What is risk tolerance with regard to investing?
-DebbieG


Answer:


Risk tolerance refers to two related factors: how big a loss can you stand in the value of your investments within a given period, say one year, five years or 10 years, and how big a loss you’re prepared to endure during that time. The first is a matter of personal finance – how great a potential hit can you take to your standard of living? – and the second is about psychology – how big a hit can you take emotionally? Whatever your risk tolerance is, of either type, will determine which mix of investments is most suitable for you, and that, in turn, will play a big role in determining how much money your assets are likely to make for you over the years. That’s because the long-term returns of different types of investments correlate highly with their volatility, or the maximum loss that they incur over any given period. Stocks tend to return more than bonds, for instance, but they also tend to undergo the largest ups and downs along the way.

Because the risk of loss is higher for stocks, and perhaps even higher for assets like gold and other commodities, financial advisers encourage investors to limit their holdings of them as they get closer to retirement and will begin depending for their livelihood on the income and gains that their investments produce. By contrast, young people who won’t be relying on their investments for many years are advised to keep large proportions of their wealth in stocks because they’re expected to generate stronger returns between now and when they will need to draw money from their portfolios. By definition, young people have more of the first kind of risk tolerance.

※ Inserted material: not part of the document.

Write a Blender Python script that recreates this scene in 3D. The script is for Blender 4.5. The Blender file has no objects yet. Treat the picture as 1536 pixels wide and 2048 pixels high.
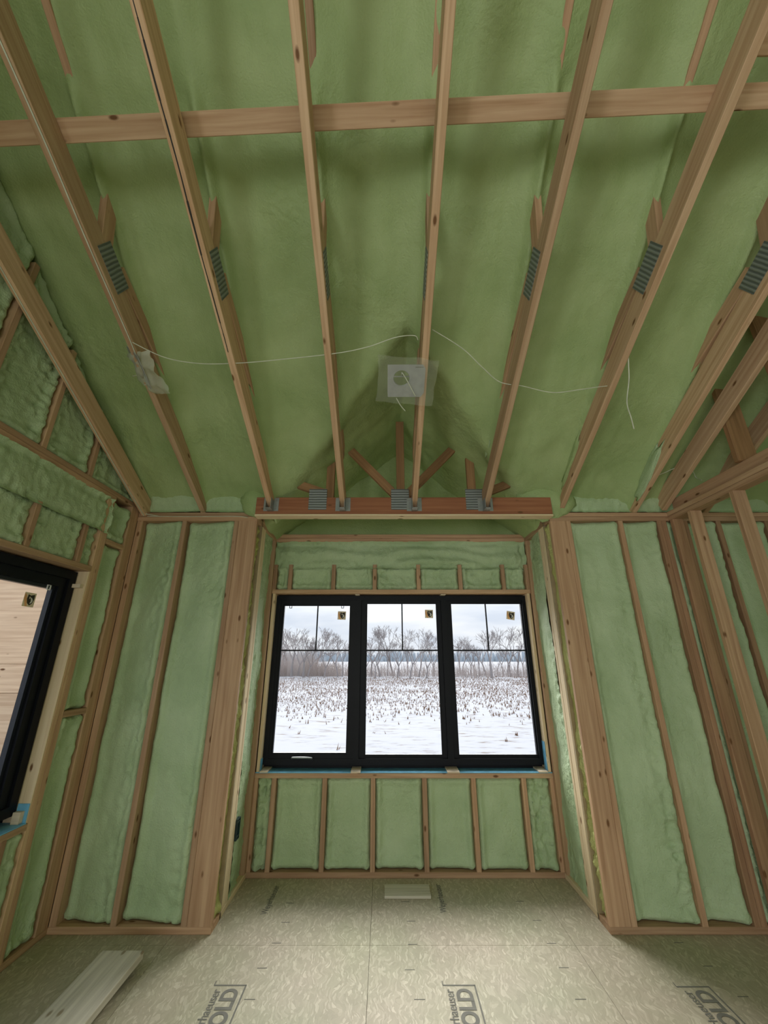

Regardless of how much risk is appropriate for investors depending on their personal financial circumstances – besides age, how much wealth they have in general is a factor, as is the number of dependents they have – some people, due to their psychological makeup, are prepared to take more or fewer risks with their money. Where they can get into trouble is with extreme market conditions that force them to discover that they really weren’t as tolerant of risk as they had thought. Some investors who were confident that they could withstand a 50 percent loss in the stock market nevertheless panicked during the financial crisis of 2008-09 when confronted with that outcome. They sold at the bottom, and then the fear that belatedly set in kept them out of stocks when the market went back up. When deciding how much risk is acceptable, therefore, it’s good to know what’s suitable for your personal circumstances and also for your personality. Listen to your financial adviser, if you have one, and listen closely to your gut, too.